Goal of the exercise
Reproduce exactly and only the lines running from the one with "were 1200x1600 pixels." through the one with "window_panel(min(xa, xb), max(xa, xb))", both end lines included.

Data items
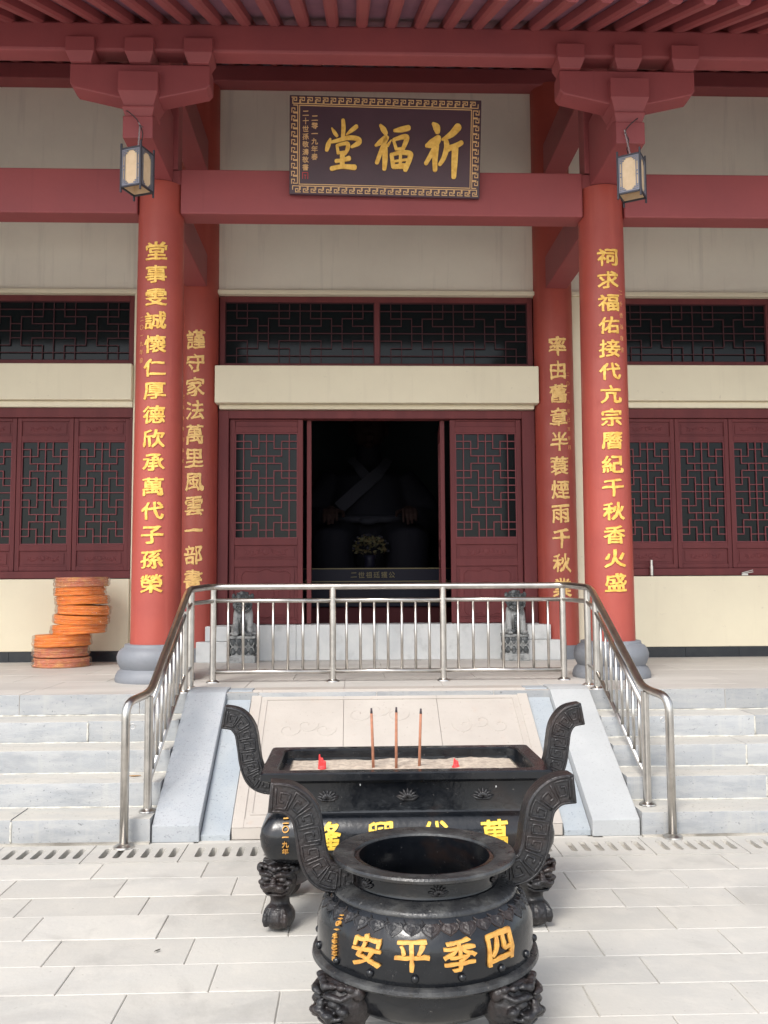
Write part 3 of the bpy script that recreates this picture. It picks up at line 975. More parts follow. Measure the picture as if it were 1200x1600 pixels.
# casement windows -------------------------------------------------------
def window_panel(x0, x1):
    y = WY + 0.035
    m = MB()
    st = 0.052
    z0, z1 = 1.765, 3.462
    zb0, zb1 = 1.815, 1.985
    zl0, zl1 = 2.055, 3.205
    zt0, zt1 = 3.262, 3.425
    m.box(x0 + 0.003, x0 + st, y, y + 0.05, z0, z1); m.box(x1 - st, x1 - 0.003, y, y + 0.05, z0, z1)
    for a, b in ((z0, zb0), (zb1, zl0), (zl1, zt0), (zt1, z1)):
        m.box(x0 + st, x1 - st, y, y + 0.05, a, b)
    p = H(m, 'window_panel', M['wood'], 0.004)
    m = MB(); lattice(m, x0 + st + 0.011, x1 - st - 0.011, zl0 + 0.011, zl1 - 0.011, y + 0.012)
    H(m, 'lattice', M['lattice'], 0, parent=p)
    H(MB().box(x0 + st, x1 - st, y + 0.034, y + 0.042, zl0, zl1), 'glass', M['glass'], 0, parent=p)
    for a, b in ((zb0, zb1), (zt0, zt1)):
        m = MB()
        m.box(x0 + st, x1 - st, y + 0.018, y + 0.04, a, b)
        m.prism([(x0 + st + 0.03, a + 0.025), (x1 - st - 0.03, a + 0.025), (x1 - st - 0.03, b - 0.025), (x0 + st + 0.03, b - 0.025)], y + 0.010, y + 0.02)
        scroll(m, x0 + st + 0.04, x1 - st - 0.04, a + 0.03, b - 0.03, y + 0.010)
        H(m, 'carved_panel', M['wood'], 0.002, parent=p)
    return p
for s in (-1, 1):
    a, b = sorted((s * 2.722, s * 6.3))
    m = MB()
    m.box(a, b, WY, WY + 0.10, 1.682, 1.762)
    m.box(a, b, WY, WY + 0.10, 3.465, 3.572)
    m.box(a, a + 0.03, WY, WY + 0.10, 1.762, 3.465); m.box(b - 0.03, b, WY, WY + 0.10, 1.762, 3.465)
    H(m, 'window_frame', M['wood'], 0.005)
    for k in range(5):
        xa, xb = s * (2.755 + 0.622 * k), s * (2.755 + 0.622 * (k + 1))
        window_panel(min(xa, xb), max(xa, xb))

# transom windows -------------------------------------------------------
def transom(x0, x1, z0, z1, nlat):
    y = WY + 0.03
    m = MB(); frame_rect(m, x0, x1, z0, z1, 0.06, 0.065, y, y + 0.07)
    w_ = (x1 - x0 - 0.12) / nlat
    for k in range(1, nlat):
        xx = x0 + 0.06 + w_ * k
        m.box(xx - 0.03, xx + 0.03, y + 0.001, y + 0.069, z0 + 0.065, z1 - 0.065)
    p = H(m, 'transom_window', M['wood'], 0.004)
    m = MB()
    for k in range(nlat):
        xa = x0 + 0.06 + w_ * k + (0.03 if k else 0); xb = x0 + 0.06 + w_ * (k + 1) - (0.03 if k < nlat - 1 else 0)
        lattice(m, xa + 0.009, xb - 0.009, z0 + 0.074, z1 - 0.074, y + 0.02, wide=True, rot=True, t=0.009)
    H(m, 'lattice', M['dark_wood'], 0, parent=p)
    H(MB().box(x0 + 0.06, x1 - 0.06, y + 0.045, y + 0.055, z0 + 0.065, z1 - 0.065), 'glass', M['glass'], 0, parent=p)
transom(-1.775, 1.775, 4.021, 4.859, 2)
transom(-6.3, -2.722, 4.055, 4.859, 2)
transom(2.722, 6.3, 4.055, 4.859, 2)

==

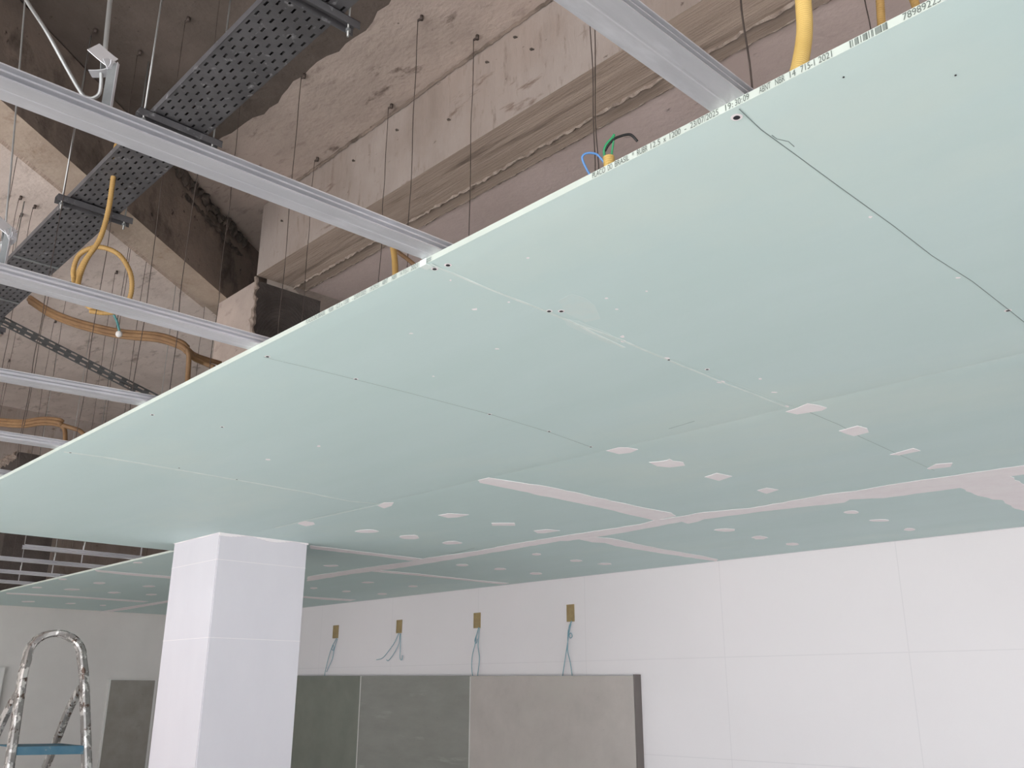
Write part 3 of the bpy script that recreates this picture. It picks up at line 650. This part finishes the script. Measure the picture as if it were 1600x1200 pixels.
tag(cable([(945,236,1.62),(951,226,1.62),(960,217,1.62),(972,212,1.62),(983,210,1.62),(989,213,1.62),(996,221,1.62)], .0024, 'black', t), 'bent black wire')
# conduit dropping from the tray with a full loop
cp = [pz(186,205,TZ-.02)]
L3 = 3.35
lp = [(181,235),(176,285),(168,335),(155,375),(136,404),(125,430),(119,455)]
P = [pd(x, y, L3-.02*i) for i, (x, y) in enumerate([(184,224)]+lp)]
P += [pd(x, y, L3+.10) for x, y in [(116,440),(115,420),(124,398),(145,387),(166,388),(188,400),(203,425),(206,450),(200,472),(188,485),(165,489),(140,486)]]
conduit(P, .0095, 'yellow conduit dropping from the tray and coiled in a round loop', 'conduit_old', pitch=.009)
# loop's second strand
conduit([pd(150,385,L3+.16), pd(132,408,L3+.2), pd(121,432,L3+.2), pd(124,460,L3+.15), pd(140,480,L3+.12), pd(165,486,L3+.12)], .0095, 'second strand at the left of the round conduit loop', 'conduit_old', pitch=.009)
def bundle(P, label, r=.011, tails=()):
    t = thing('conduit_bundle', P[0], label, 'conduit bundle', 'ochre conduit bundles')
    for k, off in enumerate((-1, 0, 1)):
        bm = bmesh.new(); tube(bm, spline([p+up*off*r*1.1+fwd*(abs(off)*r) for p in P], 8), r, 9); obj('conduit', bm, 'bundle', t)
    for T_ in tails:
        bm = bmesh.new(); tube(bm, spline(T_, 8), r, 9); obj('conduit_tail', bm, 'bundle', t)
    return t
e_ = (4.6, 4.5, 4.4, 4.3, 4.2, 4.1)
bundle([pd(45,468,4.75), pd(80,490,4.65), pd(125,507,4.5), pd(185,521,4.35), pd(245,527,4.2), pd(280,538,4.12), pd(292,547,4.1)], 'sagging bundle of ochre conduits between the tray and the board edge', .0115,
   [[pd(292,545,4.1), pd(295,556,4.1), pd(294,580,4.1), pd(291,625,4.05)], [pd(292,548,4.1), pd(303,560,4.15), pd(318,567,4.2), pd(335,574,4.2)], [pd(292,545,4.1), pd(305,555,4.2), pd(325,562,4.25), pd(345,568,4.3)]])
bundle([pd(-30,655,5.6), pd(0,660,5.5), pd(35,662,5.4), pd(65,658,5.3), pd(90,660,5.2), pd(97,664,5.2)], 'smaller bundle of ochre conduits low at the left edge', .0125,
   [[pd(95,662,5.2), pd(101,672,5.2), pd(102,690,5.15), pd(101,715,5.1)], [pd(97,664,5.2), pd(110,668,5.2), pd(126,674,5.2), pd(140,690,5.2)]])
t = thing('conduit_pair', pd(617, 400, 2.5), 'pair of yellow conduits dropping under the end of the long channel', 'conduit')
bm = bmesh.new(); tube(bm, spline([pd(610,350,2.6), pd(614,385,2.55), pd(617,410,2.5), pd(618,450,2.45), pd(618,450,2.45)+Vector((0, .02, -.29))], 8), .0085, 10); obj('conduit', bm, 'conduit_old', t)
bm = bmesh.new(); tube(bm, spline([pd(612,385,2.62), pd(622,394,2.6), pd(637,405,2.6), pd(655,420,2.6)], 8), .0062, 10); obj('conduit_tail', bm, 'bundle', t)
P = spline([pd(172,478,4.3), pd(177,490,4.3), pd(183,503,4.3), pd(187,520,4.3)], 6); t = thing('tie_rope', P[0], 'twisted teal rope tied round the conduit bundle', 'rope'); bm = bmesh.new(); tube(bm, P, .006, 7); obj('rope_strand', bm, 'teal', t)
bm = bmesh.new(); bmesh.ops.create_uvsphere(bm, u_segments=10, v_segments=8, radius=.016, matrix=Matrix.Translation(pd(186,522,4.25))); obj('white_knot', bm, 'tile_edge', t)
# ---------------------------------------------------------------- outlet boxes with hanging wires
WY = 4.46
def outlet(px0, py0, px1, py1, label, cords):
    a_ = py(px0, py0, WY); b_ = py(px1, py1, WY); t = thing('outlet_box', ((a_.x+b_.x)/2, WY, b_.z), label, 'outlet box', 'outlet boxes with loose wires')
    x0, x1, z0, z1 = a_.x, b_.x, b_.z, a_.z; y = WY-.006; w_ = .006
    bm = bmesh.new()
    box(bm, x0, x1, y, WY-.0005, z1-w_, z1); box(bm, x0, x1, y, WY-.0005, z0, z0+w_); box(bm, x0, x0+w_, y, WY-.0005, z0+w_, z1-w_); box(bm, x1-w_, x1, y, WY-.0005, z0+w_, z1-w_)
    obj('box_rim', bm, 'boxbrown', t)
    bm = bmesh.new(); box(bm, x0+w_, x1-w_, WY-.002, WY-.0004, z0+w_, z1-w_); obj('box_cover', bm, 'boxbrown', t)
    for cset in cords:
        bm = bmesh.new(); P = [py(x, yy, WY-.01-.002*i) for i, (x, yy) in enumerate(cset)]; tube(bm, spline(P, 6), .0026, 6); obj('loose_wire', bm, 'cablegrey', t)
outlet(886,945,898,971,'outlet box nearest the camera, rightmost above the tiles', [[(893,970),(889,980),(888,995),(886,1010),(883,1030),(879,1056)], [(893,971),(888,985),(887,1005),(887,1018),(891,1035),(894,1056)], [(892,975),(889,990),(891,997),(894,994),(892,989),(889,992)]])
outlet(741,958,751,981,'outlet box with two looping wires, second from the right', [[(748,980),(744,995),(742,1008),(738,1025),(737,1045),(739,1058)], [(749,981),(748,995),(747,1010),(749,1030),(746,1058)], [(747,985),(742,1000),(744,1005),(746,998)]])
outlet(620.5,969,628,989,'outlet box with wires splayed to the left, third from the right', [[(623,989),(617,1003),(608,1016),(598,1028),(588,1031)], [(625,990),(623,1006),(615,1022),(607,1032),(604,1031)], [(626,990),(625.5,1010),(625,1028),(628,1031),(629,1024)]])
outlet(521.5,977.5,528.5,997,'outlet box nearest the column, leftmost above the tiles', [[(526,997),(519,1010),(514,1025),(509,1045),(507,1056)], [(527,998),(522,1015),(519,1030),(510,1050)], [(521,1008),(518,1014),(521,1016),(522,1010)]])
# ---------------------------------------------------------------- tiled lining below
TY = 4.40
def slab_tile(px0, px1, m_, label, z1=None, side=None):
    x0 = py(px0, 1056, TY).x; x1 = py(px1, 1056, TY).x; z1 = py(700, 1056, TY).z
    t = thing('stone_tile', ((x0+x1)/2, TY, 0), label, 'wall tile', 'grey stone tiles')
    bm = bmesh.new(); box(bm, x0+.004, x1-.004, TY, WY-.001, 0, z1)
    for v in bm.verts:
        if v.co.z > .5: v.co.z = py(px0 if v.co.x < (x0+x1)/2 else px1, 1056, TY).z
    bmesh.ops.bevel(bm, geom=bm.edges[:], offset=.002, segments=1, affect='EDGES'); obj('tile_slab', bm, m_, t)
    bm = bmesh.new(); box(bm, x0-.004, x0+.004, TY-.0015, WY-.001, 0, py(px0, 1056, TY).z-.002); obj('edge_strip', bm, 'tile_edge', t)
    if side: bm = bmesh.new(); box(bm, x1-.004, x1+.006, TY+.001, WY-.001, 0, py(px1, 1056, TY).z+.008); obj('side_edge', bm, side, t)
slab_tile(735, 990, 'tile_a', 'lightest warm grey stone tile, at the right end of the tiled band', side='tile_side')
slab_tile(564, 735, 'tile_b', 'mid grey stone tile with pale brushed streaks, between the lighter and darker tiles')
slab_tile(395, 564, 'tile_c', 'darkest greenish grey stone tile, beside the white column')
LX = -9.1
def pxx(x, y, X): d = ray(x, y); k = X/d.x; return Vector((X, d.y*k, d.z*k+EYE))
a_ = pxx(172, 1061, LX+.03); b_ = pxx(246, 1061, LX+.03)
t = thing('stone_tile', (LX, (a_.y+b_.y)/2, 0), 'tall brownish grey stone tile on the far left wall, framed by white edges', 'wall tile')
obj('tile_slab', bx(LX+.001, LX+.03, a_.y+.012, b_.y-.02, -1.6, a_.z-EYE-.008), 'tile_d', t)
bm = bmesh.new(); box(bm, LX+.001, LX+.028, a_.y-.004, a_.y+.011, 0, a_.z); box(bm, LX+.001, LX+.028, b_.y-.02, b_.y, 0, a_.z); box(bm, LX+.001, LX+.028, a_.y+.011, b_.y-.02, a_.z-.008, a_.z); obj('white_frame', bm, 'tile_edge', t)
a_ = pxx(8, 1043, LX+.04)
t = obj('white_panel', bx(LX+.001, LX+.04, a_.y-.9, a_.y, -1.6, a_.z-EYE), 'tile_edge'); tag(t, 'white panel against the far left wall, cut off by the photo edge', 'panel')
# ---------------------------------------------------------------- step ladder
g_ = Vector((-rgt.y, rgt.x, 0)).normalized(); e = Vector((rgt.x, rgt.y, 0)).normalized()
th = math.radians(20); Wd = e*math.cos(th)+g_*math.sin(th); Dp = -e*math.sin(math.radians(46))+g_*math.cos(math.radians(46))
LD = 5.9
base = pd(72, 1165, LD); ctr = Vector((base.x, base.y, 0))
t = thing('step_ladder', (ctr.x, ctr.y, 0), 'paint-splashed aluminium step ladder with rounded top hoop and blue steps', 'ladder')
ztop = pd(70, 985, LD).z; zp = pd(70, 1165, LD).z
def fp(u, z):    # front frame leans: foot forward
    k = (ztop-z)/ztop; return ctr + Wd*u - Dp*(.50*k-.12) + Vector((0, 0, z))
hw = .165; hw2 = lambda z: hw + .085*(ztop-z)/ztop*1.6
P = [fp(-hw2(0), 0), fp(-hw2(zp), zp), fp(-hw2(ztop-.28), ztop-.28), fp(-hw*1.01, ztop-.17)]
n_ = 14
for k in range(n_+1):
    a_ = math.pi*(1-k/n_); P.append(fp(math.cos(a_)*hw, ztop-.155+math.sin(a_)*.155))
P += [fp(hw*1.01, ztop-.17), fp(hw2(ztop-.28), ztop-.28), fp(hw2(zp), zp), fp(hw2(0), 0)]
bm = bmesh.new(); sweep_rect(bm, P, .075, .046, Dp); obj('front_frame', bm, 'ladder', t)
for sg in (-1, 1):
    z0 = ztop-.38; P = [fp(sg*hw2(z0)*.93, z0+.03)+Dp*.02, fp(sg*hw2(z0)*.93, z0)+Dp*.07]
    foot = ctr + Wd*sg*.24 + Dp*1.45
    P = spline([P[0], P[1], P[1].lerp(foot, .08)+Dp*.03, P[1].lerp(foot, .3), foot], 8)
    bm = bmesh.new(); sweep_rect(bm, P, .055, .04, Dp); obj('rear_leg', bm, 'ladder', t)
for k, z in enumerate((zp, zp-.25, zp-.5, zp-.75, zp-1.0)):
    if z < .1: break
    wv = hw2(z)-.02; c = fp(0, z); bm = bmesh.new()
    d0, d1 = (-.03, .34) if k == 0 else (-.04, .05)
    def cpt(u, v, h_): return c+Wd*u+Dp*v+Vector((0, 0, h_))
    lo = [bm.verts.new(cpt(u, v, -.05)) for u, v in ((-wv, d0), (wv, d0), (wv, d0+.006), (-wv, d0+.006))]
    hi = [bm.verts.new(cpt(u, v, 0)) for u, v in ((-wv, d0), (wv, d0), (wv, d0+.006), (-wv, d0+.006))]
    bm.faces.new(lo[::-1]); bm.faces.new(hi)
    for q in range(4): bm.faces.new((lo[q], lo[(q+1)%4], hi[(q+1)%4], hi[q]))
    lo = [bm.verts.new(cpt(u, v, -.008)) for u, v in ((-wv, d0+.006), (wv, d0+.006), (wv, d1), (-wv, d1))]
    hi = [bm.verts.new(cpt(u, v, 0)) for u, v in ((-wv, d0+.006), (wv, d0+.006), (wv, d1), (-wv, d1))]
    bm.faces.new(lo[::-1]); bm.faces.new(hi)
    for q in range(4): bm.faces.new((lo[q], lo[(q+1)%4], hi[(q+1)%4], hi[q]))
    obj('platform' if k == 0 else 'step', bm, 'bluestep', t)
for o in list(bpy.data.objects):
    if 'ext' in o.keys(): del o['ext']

Response
Write part 3 of the bpy script that recreates this picture. It picks up at line 975. More parts follow. Measure the picture as if it were 1200x1600 pixels.
# casement windows -------------------------------------------------------
def window_panel(x0, x1):
    y = WY + 0.035
    m = MB()
    st = 0.052
    z0, z1 = 1.765, 3.462
    zb0, zb1 = 1.815, 1.985
    zl0, zl1 = 2.055, 3.205
    zt0, zt1 = 3.262, 3.425
    m.box(x0 + 0.003, x0 + st, y, y + 0.05, z0, z1); m.box(x1 - st, x1 - 0.003, y, y + 0.05, z0, z1)
    for a, b in ((z0, zb0), (zb1, zl0), (zl1, zt0), (zt1, z1)):
        m.box(x0 + st, x1 - st, y, y + 0.05, a, b)
    p = H(m, 'window_panel', M['wood'], 0.004)
    m = MB(); lattice(m, x0 + st + 0.011, x1 - st - 0.011, zl0 + 0.011, zl1 - 0.011, y + 0.012)
    H(m, 'lattice', M['lattice'], 0, parent=p)
    H(MB().box(x0 + st, x1 - st, y + 0.034, y + 0.042, zl0, zl1), 'glass', M['glass'], 0, parent=p)
    for a, b in ((zb0, zb1), (zt0, zt1)):
        m = MB()
        m.box(x0 + st, x1 - st, y + 0.018, y + 0.04, a, b)
        m.prism([(x0 + st + 0.03, a + 0.025), (x1 - st - 0.03, a + 0.025), (x1 - st - 0.03, b - 0.025), (x0 + st + 0.03, b - 0.025)], y + 0.010, y + 0.02)
        scroll(m, x0 + st + 0.04, x1 - st - 0.04, a + 0.03, b - 0.03, y + 0.010)
        H(m, 'carved_panel', M['wood'], 0.002, parent=p)
    return p
for s in (-1, 1):
    a, b = sorted((s * 2.722, s * 6.3))
    m = MB()
    m.box(a, b, WY, WY + 0.10, 1.682, 1.762)
    m.box(a, b, WY, WY + 0.10, 3.465, 3.572)
    m.box(a, a + 0.03, WY, WY + 0.10, 1.762, 3.465); m.box(b - 0.03, b, WY, WY + 0.10, 1.762, 3.465)
    H(m, 'window_frame', M['wood'], 0.005)
    for k in range(5):
        xa, xb = s * (2.755 + 0.622 * k), s * (2.755 + 0.622 * (k + 1))
        window_panel(min(xa, xb), max(xa, xb))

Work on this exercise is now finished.